Thanks again for your comment and I hope you’ll come again
Regarding the concept of virginity in the Philippines, if you take a look at sources that documented pre-Hispanic Philippines, the concept did not even exist to begin with! The idea only came with the Spanish colonizers! But old habits that are part of thousands of years worth of cultural memory always finds a way to persist, and comes out in the forms that you described above Rod!
All this talk by Filipino men calling their wives “kumander” definitely did not come out of thin air for sure! Good read though and generally makes sense to me being a man who was born and raised in the Philippines! Thanks for the post.
Thanks again for your insight. Could you give me titles/refs for the sources on pre-Hispanic Phils? All I have is a very brief section in a general history book, I’d love to have more…it’s an area that interests me a lot
Interesting read. In my Chinese-Filipino family, my Lola was definitely the most dominant force that I can recall.
Off topic, watching documentaries about the preference for male sons in China to carry on the family name, in the Philippine, family names didn’t exist until the Spanish gave ppl family names for taxation. Any correlation with taking off the pressure of carrying a family name, which then takes away the added preference for males?
HI Melanie, you’re right about the names, it’s why so many Filipino family names are either Spanish (from the Spanish priests who registered them) or are place-names, from the location they lived in. I think in the Phils it was and remains the clan, ie the group of related families that is the basic social unit rather than the families.

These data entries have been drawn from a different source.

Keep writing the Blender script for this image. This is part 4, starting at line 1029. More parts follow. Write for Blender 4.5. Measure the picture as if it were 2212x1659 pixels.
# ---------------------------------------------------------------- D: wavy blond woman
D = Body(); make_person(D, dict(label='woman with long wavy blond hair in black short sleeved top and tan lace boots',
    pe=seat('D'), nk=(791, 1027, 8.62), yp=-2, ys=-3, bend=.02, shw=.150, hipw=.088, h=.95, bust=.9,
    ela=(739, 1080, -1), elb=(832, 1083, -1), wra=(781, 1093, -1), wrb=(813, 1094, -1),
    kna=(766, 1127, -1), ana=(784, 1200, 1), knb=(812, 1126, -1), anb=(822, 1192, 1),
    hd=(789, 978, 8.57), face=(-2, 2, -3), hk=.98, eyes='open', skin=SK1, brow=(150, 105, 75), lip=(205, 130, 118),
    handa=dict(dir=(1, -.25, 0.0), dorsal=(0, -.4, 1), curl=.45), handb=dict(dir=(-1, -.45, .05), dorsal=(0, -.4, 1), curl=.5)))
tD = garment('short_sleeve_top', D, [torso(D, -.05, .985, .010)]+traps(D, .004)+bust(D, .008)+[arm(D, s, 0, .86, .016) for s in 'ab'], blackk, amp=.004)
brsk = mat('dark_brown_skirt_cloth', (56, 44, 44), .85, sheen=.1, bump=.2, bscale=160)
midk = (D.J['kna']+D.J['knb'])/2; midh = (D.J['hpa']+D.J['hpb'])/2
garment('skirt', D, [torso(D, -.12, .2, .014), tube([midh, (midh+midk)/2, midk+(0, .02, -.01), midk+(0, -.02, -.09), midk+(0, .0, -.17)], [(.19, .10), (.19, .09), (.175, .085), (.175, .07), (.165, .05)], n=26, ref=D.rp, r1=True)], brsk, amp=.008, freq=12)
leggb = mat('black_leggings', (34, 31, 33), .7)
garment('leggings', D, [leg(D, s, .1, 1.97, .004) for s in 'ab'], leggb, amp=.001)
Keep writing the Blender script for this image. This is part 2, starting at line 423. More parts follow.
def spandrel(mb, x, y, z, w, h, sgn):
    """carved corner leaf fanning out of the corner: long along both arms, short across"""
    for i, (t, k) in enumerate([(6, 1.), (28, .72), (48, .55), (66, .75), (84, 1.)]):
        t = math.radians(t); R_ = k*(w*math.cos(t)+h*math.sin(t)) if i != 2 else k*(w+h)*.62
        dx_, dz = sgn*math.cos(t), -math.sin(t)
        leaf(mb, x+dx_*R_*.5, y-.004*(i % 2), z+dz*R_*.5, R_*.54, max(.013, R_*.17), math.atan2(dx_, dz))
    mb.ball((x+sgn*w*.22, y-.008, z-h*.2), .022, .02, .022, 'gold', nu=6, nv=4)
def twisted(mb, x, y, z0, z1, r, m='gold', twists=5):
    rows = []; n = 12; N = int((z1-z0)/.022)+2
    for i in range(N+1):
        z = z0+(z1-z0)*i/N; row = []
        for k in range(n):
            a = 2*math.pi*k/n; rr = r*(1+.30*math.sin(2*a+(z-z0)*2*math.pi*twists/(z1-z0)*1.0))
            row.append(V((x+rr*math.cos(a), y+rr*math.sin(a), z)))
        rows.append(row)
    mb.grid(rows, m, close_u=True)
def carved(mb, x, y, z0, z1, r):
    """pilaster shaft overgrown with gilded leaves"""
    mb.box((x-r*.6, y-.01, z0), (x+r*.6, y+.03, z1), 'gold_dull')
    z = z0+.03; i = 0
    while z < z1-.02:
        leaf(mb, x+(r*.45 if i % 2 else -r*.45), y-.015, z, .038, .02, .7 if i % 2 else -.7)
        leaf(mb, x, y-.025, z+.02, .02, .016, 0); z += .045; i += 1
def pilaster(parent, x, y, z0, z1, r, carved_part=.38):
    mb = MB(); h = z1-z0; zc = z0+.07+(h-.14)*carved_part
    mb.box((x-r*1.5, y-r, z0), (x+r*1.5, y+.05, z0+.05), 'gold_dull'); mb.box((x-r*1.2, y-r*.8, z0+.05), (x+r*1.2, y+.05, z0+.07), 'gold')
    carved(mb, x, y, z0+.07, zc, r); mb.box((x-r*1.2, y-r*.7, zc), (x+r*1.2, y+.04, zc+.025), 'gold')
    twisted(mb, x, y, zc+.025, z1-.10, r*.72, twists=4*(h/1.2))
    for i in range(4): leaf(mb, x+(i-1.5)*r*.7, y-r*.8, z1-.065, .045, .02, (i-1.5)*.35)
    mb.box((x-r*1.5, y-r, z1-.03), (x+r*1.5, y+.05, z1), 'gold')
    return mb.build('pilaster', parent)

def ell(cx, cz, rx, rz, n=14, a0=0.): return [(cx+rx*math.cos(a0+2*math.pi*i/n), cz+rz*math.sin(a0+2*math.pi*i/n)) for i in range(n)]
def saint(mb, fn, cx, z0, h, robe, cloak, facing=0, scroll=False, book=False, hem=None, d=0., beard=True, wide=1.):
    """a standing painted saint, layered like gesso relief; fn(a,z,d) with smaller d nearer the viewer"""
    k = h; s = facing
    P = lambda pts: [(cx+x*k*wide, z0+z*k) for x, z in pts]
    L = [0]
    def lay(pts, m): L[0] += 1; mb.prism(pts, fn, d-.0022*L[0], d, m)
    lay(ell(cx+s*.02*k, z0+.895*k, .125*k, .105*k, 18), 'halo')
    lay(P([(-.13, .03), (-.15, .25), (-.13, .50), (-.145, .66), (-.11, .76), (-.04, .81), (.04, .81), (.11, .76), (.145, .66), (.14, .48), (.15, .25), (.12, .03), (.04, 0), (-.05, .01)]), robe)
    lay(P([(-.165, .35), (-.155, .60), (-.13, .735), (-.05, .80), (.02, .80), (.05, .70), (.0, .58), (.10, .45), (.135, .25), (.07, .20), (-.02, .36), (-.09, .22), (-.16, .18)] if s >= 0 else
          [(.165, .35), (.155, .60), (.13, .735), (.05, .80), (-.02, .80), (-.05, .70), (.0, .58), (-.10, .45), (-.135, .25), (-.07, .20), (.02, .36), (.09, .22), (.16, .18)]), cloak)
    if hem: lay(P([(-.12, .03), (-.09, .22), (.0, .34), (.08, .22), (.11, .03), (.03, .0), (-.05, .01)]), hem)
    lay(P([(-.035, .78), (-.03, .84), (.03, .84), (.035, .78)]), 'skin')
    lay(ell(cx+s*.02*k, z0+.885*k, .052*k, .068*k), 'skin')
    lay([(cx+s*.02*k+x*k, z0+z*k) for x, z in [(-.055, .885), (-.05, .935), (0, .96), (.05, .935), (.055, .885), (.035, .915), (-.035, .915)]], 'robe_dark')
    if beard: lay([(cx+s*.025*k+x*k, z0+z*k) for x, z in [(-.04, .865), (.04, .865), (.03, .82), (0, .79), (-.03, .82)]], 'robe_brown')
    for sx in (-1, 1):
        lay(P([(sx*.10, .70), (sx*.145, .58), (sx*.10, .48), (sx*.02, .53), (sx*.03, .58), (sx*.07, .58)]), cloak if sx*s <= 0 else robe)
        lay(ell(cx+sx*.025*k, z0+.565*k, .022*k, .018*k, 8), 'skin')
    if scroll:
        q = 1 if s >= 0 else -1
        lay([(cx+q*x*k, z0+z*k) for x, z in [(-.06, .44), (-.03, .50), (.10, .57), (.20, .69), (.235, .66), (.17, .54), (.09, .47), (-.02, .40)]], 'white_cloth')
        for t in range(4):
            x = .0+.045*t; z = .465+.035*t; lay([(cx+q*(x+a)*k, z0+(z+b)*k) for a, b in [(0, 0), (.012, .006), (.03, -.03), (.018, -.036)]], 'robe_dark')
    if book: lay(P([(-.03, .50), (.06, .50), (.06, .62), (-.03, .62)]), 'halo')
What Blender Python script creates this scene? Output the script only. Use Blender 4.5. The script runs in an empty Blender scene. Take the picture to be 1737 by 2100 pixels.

Because the Phils uses an Americanised naming system where children take the father’s family name rather than both the mother and the father’s, which is the Spanish one, or the mother’s alone, and because of the Chrstian tradition of wives taking their husband’s names names, surnames within clans can be very mixed. You’re absolutely right about the strong preference amongst men for male children, but that does not apply to women, who generally prefer female children — because they are key to the next generation. The clan exists through female fertility and its generations are from mother to daughter, not father to son. Traditional Filipino society is thus matrifocal and in practical terms, clans are matriarchal — Lola is the boss. (Peggy Reeves Sanday wrote about similar systems amongst the Minangkabau in Indonesia and it appears to be universal across SE Asia.) Something very similar existed until recently in Scotland, where I come from, and in southern Europe even today, but Anglo-Saxon culture has been extremely destructive of these traditional ways. Sometimes this is done with overtly ‘good’ intentions but usually has unforeseen consequences, which may not be so.